I tried making pesto with my mortar and pestle for the first time, and I just have to say ... those that make their pesto this way all the time, bless you. Bless your patience and tireless muscles, because I had to give up and bring out the Mini-Prep. Making pesto is such a cinch, and so delicious, that I'm not sure why I don't do it more often, even if I have to use store-bought basil. Toss the pesto with some pasta (preferably something like rotini, so the pesto can get nice and settled into all the little nooks and crannies) and sliced grape tomatoes and pow!

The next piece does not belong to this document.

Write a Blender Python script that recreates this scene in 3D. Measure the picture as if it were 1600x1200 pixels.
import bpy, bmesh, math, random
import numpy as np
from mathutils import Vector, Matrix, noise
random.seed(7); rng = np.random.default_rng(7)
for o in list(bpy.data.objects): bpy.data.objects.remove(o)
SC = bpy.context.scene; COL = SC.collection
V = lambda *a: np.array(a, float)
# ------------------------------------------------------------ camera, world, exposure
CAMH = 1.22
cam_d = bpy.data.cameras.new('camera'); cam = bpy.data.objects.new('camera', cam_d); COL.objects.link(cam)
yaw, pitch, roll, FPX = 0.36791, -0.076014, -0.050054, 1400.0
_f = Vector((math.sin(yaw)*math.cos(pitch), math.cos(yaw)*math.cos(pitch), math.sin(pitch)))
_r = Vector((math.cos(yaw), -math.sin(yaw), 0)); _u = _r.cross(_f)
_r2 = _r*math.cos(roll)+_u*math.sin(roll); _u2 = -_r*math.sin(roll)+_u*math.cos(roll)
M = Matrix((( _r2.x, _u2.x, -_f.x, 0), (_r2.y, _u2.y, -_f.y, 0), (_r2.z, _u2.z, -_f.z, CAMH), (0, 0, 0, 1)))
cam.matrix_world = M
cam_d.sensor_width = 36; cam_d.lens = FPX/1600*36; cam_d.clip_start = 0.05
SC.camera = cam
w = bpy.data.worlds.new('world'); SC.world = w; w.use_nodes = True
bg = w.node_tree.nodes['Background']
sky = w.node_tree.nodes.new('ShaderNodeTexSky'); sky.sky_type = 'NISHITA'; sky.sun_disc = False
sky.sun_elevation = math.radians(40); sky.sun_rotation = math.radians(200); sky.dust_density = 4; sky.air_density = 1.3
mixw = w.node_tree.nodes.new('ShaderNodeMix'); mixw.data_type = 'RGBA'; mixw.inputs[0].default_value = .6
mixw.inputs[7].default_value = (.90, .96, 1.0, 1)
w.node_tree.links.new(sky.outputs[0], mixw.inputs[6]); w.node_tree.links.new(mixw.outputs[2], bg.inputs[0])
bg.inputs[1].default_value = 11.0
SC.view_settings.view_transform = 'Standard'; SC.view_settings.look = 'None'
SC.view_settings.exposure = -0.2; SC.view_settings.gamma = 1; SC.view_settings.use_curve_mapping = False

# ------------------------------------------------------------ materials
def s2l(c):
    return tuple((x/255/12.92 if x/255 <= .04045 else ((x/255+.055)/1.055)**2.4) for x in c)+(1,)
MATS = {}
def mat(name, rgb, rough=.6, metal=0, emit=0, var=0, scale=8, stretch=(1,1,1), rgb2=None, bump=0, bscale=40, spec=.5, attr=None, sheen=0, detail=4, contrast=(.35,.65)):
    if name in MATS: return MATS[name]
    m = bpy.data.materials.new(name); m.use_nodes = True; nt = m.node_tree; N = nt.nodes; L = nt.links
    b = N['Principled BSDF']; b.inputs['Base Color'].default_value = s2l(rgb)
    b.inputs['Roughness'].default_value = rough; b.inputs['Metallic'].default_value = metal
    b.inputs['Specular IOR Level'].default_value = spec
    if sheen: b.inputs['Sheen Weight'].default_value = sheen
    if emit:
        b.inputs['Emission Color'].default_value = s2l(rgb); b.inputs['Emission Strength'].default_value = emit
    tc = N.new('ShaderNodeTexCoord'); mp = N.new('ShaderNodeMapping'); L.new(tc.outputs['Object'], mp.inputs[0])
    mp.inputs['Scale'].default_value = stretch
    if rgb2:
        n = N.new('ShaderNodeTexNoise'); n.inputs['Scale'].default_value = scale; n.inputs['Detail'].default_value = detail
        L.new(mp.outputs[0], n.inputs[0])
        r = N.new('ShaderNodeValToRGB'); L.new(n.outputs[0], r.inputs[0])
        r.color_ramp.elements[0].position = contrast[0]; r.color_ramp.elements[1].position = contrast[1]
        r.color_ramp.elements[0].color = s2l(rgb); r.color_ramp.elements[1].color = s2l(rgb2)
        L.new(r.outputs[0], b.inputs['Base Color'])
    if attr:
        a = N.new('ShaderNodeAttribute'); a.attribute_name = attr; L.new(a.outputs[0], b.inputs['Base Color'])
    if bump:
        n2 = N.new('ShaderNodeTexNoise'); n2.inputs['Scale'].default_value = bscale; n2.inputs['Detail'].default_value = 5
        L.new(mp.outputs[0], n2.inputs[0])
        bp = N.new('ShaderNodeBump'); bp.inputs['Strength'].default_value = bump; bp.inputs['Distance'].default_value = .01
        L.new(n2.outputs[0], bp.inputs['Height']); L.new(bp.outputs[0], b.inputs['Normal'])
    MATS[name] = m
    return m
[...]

You have a meal that bursts with flavor, each bite a revelation.

Seriously, it's that good.

Pesto (from Deborah Madison's Vegetarian Cooking for Everyone)

  • 1 or 2 plump garlic cloves
  • 1/2 tsp sea salt (plus more to taste)
  • 3 tbsp pine nuts
  • 3 cups loosely packed basil leaves, stems removed, leaves washed and dried (preferably Genovese (Italian) basil)
  • 1/2 cup freshly grated Parmesan, preferably Parmigiano-Reggiano
  • 2-3 tbsp grated pecorino Romano to taste
  • 1/2 cup extra virgin olive oil
  • 2 tbsp soft butter (optional)
  1. By hand: Smash the garlic with 1/2 tsp salt and the pine nuts to break them up, then add the basil leaves a handful at a time. (If you're impatient, you can speed things up by tearing the leaves into smaller pieces first.) Grind them, using a circular motion, until you have a fairly fine paste with very small flecks of leaves. Briefly work in the cheeses and butter, then stir in the olive oil. Taste for salt.
  2. In a food processor: Use the same ingredients but in the following order: Process the garlic, salt, and pine nuts until fairly finely chopped, then add the basil and olive oil. When smooth, add the cheeses and butter and process just to combine.